[Math] Show that in any group of order $23 \cdot 24$, the $23$-Sylow subgroup is normal.

Question

Show that in any group of order $23 \cdot 24$, the $23$-Sylow subgroup is normal.

Let $P_k$ denote the $k$-Sylow subgroup and let $n_3$ denote the number of conjugates of $P_k$.

$n_2 \equiv 1 \mod 2$ and $n_2 | 69 \implies n_2= 1, 3, 23, 69$

$n_3 \equiv 1 \mod 3$ and $n_3 | 184 \implies n_3 = 1, 4, 184$

$n_{23} \equiv 1 \mod 23$ and $n_{23} | 24 \implies n_{23} = 1, 24$

Suppose for contradiction that $n_{23} = 24$. Then $N(P_{23})=552/24=23$. So the normalizer of $P_3$ only contains the identity and elements of order $23$.

It is impossible for $n_2$ to equal $23$ or $69$, or for $n_3$ to equal $184$, since we would then have more than $552$ elements in G.

Case 1:

Let $n_2 = 1$. Then we have $P_2 \triangleleft G$, and so we have a subgroup $H=P_2P_{23}$ in G. We know that $|H|=\frac{|P_2||P_{23}|}{|P_2 \cap P_{23}} = 184$. We also know that the $23$-Sylow subgroup of $H$ is normal, so it's normalizer is of order $184$. Since a $p$-sylow subgroup is the largest subgroup of order $p^k$ for some $k$; and since the order of the $23$-Sylow subgroup of H and G both equal $23$, they must coincide. But that means that elements of orders not equal to $23$ normalize $P_{23}$, which is a contradiction.

Case 2:

Suppose that $n_3=1$. Then we have $P_3 \triangleleft G$, and so we have a subgroup $K=P_2P_{23}$ in $G$. Since $|K|=\frac{|P_3||P_{23}|}{|P_2 \cap P_{23}}= 69$, the $23$-sylow subgroup of $K$ is normal. Again, as in case 1, we have an element of order not equal to $23$ that normalizes $P_{23}$.

Case 3:

Let $n_3=4$ and $n_2=3$. But then $N(P_2)=184$. So this is the same as case 1, since we have a subgroup of G of order $184$.

Do you think my answer is correct?

Thanks in advance

Answer 1

As commented back in the day, the OP's solution is correct. Promoting a modified (IMHO simplified) form of the idea from Thomas Browning's comment to an alternative answer.

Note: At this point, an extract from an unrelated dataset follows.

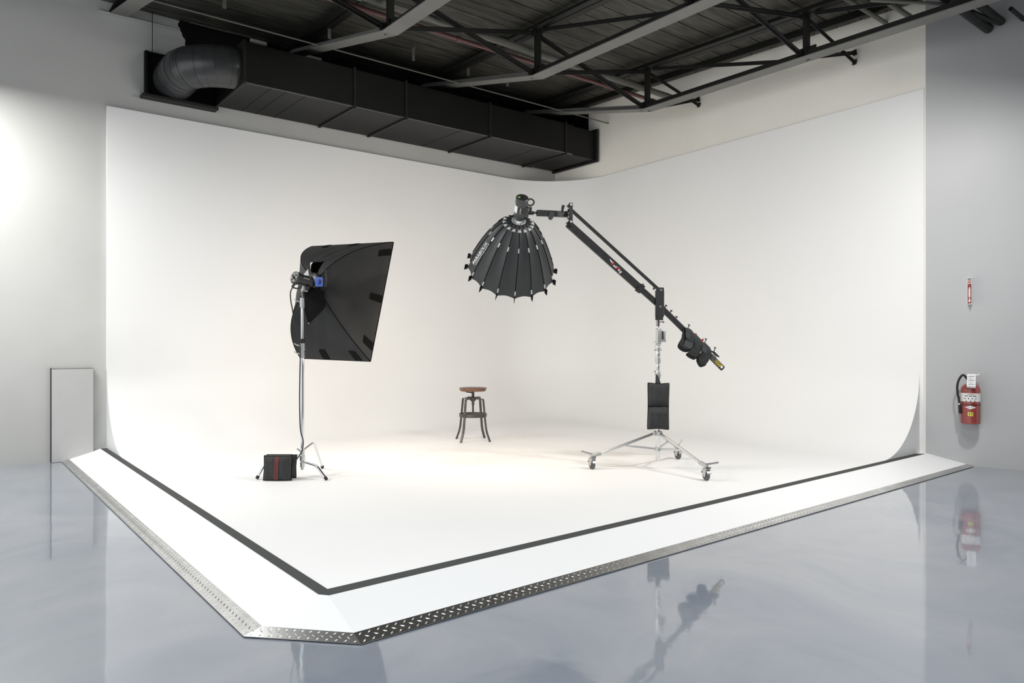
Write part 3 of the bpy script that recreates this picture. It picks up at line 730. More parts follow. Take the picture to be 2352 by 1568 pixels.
# sandbag over the stand leg
def pillow(c, ax, sx, sz, th, m_, name, parent, seams=(), puff=1.0, nu=26, nv=26):
    X, Y, Z = ax
    def side(sg):
        def fn(u, v):
            x = (u - .5); z = (v - .5)
            e = max(0, (1 - (2 * abs(x)) ** 4)) ** .5 * max(0, (1 - (2 * abs(z)) ** 4)) ** .5
            for s0 in seams: e *= min(1, .12 + abs(v - s0) * 7)
            pin = 1 - .035 * math.sin(math.pi * v) ** 2
            pz = 1 - .03 * math.sin(math.pi * u) ** 2
            wob = .004 * math.sin(17 * u + 3 * v) * e
            return c + X * (x * sx * pin) + Z * (z * sz * pz) + Y * (sg * (th / 2 * e + .003 + wob))
        return fn
    mb = MB(); mb.grid(side(-1), nu, nv); k = len(mb.v); mb.grid(side(1), nu, nv); W = nv + 1
    bd = [(i, 0) for i in range(nu)] + [(nu, j) for j in range(nv)] + [(i, nv) for i in range(nu, 0, -1)] + [(0, j) for j in range(nv, 0, -1)]
    ids = [i * W + j for i, j in bd]
    for a in range(len(ids)): b = (a + 1) % len(ids); mb.f.append((ids[a], ids[b], ids[b] + k, ids[a] + k))
    return mb.build(name, m_, parent, smooth=60), side(-1)
def edgepipe(c, ax, sx, sz, parent, r=.005, pin=.035):
    X, Y, Z = ax; pts = []
    for k in range(80):
        a = k / 80 * 4; s_ = int(a); f = a - s_
        u, v = [(f, 0), (1, f), (1 - f, 1), (0, 1 - f)][s_]
        pts.append(c + X * ((u - .5) * sx * (1 - pin * math.sin(math.pi * v) ** 2)) + Z * ((v - .5) * sz * (1 - .03 * math.sin(math.pi * u) ** 2)))
    MB().tube(pts, r, 6, closed=True).build('piping', 'seam', parent, smooth=60)
ld = (hit(590, 1101, 2, HP) - colp); ld.z = 0; ld.normalize()
bc = at(641.5, 1073, 7.34)
t = empty('sandbag', V((bc.x, bc.y, HP)), 'black saddle sandbag with dark red stripe slung over the stand leg', 'sandbag')
ax = (RT, FW, (UP - FW * -.12).normalized())
bc.z = HP + .125
_, sf = pillow(bc - FW * .045, ax, .285, .25, .085, 'bag', 'front_pouch', t)
edgepipe(bc - FW * .045, ax, .285, .25, t)
ax2 = ((RT * .97 + FW * .2).normalized(), (FW * .97 - RT * .2).normalized(), (UP + FW * .12).normalized())
pillow(bc + FW * .06 + RT * .012 - UP * .005, ax2, .28, .235, .06, 'bag', 'back_pouch', t); edgepipe(bc + FW * .06 + RT * .012 - UP * .005, ax2, .28, .235, t)
mb = MB(); mb.shell(lambda u, v: sf(.40 + .17 * u, .02 + .96 * v) - FW * .004, 5, 20, .002); mb.build('stripe', 'maroon', t, smooth=60)
mb = MB(); mb.shell(lambda u, v: bc + RT * ((u - .5) * .25) + FW * ((v - .5) * .10) + UP * (.121 + .012 * math.sin(math.pi * v)), 6, 8, .008); mb.build('saddle_strap', 'bag', t, smooth=60)

# power cable
pts = [hc_ - UP * .055 + hdir * .02, at(668, 668, 7.36), at(668, 690, 7.40), at(672, 712, 7.43), at(676, 740, 7.44), at(686, 775, 7.44), at(690, 800, 7.46), at(689, 850, 7.46), at(688, 920, 7.46), at(690, 985, 7.46), at(696, 1010, 7.45), at(695, 1030, 7.45), at(690, 1042, 7.42), at(681, 1055, 7.36), at(672, 1062, 7.34), at(664, 1068, 7.36), at(660, 1085, 7.38)]
mark(MB().tube(spline(pts, 8), .0062, 8).build('power_cable', 'rubberb', smooth=60), 'thin black cable from the flash head down the chrome stand to the sandbag', 'cable')

# ================================================================== roller stand with boom
RD = 7.95
rc = at(1511, 1057, RD); rcol = V((rc.x, rc.y, HP))
def rz(py): return at(1511, py, RD).z
t = empty('roller_stand', rcol, 'silver three-wheeled roller stand holding up the boom arm', 'light stand')
def rcyl(y0, y1, r, name, m, r2=None, par=None, n=20):
    z0, z1 = rz(y0), rz(y1)
    return MB().tube([V((rcol.x, rcol.y, z0)), V((rcol.x, rcol.y, z0 + .004)), V((rcol.x, rcol.y, z1 - .004)), V((rcol.x, rcol.y, z1))], [r * .9, r, r2 or r, (r2 or r) * .9], n).build(name, m, par or t)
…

The group $G$ contains $23\cdot24-24\cdot22=24$ elements outside the Sylow $23$-subgroups. Call the set of those elements $X$. Clearly $X$ consists of full conjugacy classes. If $s\in G$ is an element of order $23$, then consider the conjugation action of $P=\langle s\rangle$ on $X$. The identity element is obviously in an orbit by itself. By Orbit-Stabilizer either $X\setminus\{1_G\}$ is a single orbit, or the action of $P$ has another non-identity fixed point in $X$.

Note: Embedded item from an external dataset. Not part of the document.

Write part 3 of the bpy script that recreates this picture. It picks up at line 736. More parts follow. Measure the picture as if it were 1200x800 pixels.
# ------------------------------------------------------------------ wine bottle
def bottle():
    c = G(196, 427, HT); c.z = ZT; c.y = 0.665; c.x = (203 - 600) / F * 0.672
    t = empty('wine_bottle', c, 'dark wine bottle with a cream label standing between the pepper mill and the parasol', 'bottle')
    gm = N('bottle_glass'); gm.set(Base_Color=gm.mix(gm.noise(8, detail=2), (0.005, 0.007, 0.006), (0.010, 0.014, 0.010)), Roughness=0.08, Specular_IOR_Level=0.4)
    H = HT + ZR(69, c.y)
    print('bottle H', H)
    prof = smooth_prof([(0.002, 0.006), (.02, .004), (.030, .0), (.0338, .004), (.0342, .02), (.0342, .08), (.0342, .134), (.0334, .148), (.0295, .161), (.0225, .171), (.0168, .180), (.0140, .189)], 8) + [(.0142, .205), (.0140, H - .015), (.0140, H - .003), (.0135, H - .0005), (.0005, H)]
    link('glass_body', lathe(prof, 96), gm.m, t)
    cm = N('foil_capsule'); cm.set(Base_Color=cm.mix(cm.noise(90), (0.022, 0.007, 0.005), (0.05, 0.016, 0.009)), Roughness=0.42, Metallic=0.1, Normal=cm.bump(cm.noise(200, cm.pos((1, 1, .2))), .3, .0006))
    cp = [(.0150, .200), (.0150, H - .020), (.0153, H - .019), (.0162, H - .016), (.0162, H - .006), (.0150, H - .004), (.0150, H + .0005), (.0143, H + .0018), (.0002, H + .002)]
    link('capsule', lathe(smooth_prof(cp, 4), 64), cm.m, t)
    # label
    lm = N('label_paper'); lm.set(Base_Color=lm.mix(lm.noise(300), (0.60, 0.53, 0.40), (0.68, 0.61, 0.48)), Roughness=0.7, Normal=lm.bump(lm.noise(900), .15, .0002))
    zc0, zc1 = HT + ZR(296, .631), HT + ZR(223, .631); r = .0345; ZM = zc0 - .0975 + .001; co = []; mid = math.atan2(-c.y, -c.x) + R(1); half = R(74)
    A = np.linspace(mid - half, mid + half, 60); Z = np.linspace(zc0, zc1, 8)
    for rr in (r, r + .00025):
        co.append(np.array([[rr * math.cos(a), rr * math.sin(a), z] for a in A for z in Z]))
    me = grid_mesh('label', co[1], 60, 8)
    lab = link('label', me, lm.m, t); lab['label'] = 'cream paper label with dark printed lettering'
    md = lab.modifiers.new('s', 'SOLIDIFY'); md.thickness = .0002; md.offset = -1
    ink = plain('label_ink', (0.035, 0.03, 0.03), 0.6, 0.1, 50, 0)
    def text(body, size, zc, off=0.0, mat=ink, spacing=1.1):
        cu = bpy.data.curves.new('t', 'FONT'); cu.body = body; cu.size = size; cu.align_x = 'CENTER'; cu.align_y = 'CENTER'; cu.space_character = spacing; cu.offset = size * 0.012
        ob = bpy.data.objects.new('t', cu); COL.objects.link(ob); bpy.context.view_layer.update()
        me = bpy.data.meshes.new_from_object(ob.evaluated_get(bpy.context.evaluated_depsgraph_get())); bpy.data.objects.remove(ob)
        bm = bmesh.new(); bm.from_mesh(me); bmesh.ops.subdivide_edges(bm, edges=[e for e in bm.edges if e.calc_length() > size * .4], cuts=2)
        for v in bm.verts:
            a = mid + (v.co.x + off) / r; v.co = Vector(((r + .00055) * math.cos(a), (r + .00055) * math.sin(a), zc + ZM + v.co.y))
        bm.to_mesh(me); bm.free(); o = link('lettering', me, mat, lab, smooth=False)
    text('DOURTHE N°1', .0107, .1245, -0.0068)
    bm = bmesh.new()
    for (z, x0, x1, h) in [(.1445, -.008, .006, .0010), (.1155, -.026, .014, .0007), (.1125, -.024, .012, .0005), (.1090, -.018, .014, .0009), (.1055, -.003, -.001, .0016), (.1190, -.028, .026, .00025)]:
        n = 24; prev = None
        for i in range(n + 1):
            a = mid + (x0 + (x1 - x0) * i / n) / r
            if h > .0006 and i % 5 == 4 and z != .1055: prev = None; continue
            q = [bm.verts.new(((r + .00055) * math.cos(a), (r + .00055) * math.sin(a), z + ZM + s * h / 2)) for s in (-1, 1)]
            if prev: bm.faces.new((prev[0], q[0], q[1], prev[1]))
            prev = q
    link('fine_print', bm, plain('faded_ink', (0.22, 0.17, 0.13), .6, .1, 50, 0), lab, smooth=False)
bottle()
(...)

• In the former case all the elements of $X\setminus\{1_G\}$ must share the same order, being conjugates, in violation of Cauchy's theorem implying that there must exist elements of orders $2$ and $3$ in $X$ at least.
• In the latter case $P$ is centralized, hence normalized, by a non-identity element $\in X$. But this contradicts the fact that $P$ is known to have $24=[G:P]$ conjugate subgroups, and hence must be self-normalizing, $N_G(P)=P$.